Delegates toiled on the first day to provide recommendations from the Intersessional Process (IP) to the Fifth International Conference on Chemicals Management (ICCM5) for a global framework instrument on sustainable management of chemicals and waste.

Olubunmi Olusanya
Mr Olubunmi Olusanya of the Federal Ministry of Environment representing Nigeria at the conference

The new text of the Strategic Approach to International Chemicals Management (SAICM) is being negotiated at the ICCM5 holding in Bonn, Germany.

The delegates managed to reach near consensus on text concerning institutional arrangements, taking stock of progress, revising and updating the framework, and some portions of the section on means of implementation. However, disagreement persisted on vision, scope, financial aspects, and the principles that would guide the framework. Late in the day, delegates turned their discussion to the long list of potential targets and continued working into the night.

In welcoming remarks to plenary, Bettina Hoffmann, State Secretary for Environment, Nature Protection, Nuclear Safety and Consumer Protection, Germany, said she was convinced that achieving sustainable management of the production and use of chemicals requires international cooperation. She urged delegates to work hard over the final two days of the IP to produce meaningful recommendations to ICCM5 for a future global framework.

In plenary, delegations worked on “cleaning” text by removing brackets indicating disagreements in the Co-Chairs’ consolidated document from the resumed IP4 in the sections on introduction, vision, scope, principles and approaches, and strategic objectives. Differences remain on several issues, including whether to generally refer to waste or to “chemicals and their associated waste” throughout the entire document.

A thematic group on institutional arrangements was able to reach consensus in the morning on texts on the International Conference, the Bureau, the Secretariat, taking stock of progress, and revisions and updates of the framework. In the afternoon, they then turned to means of implementation, cleaning remaining brackets in sub-sections on national implementation, international cooperation, and enhanced stakeholder engagement. They then finalised language on the definition as well as process for nominating, selecting, and adopting issues of concern. In the evening, the group began an exchange of views on revisions to a section on implementation programmes.
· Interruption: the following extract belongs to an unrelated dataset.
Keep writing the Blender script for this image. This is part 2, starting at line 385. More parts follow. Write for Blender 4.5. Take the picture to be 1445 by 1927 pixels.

A thematic group on financial aspects initially floundered through a long debate on which text proposals to use as the basis for negotiation. Two regional groups stressed that the agreed procedure was to use the Co-Chairs’ consolidated text as the basis, given they had prepared a thorough and unified proposal for the consolidated text, while a few other delegations felt the Co-Chairs’ non-paper proposals presented were a more promising basis.

Proceeding based on the consolidated document, the thematic group managed to clean some text in the section on the integrated approach to financing, including on mainstreaming, private sector involvement, and dedicated external financing, but many brackets remain on thorny issues such as private sector liability for pollution.

Besides the ICCM5, the Resumed Fourth Meeting of the Intersessional Process for Considering the Strategic Approach to International Chemicals Management (SAICM) Beyond 2020, and the Regional Meetings, are likewise holding.

“The ICCM5 is expected to agree on a new instrument to succeed SAICM, that will promote global action on chemical hazards. As the 2020 SAICM goal to minimise the adverse effects of chemicals and waste throughout their lifecycle on human health and the environment has yet to be attained, the new instrument is anticipated to be more ambitious and to catalyse a more proactive and timely action to achieve the said goal,” said Leslie Adogame, Executive Director of the Sustainable Research and Action for Environmental Development (SRADev Nigeria).